After Herman Cain suspended his campaign, Rick Perry reached out to Cain’s supporters with an open letter. In it, the governor claimed he is “truly the only Washington Outsider left in the race. I haven’t served a day in Washington — either in Congress or as part of an Administration.” 

But as Richard Dunham at the Houston Chronicle reported, Perry’s campaign has probably sunk too low to benefit from Cain’s departure.

“It’s too late for Perry,” former New Hampshire Republican Party chairman Fergus Cullen told Dunham. “Even those who want to like Perry based on his positions or his Texas record can’t do it because he’s been such an incompetent candidate.”

Dunham noted that Perry hopes to turn things around in Iowa by sending a “Perry Posse” of campaign volunteers—including Attorney General Greg Abbott and Comptroller Susan Combs—to the state prior to the caucuses.

As Jason Embry of the Austin American-Statesman reported, “A number of Texas politicians and lobbyists, well aware that Perry still has three more years as governor if he loses, plan to attend and pay their own way.”

The idea would be to muster enough people to visit every single one of Iowa’s 1800 caucus locations on January 3.

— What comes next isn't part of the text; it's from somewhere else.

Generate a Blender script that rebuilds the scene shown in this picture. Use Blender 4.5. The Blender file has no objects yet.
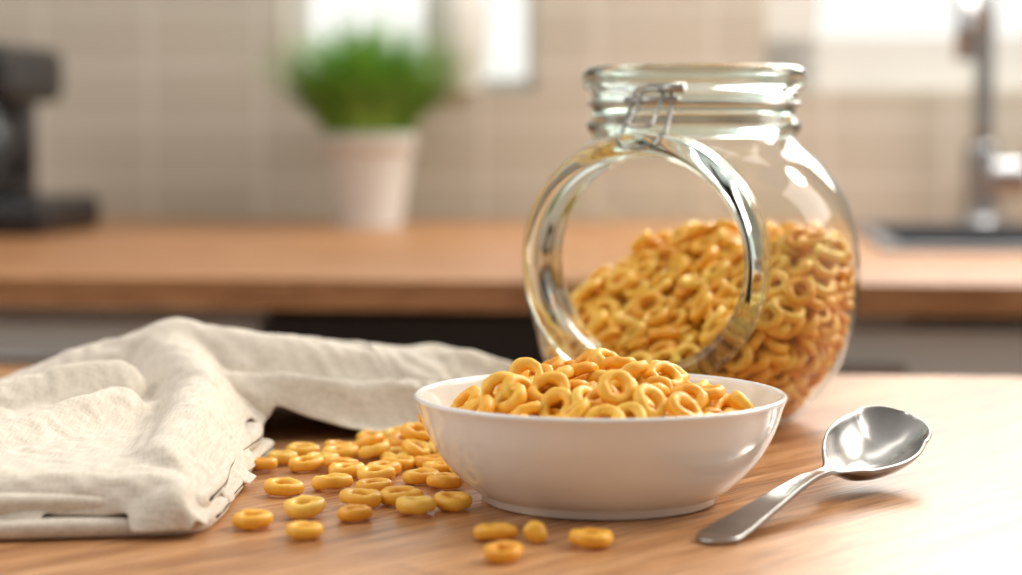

“They won’t say it this way, but what Perry’s staffers and volunteers are really doing is trying to save his campaign,” Embry wrote. 

That sort of skepticism can also be found at Red State, the blog which hosted the gathering where Perry announced his intent to run. Conservative editor-in-chief Erick Erickson said Perry ought to get a second chance, based on the fact that Newt Gingrich isn’t trusted by the right and Mitt Romney quoted David Brooks, the New York Times columnist. But Erickson is not sure that the Perry campaign has it in them. 

Rightly or, I hope, wrongly, I get the impression they still think it is their race. I think they still think they are biding their time. I think they still think they are fighting Kay Bailey Hutchison. I think if they don’t wake up soon and shake up, they are toast.

Erickson also joins those who think that Perry’s gubernatorial ability in Texas would be greatly weakened by a presidential loss. Elizabeth Titus put a finer point on that idea in her story for the Texas Tribune and the New York Times‘ Texas Report. (Full disclosure: Texas Monthly provides cultural coverage for the New York Times’ Texas Report, which is produced by the Texas Tribune.)

Titus found that ten Congressional Republicans, including Hutchison and Senator John Cornyn, have yet to give Perry (or anyone, to be fair) their seal of approval. U.S. Representatives Bill Flores of Bryan and Kay Granger of Fort Worth have given the Perry campaign money, but not an actual endorsement. And U.S. Representative Blake Farenthold of Corpus Christi said that while he was inclined to endorse Perry, “you worry he’s not going to be able to pull it off.”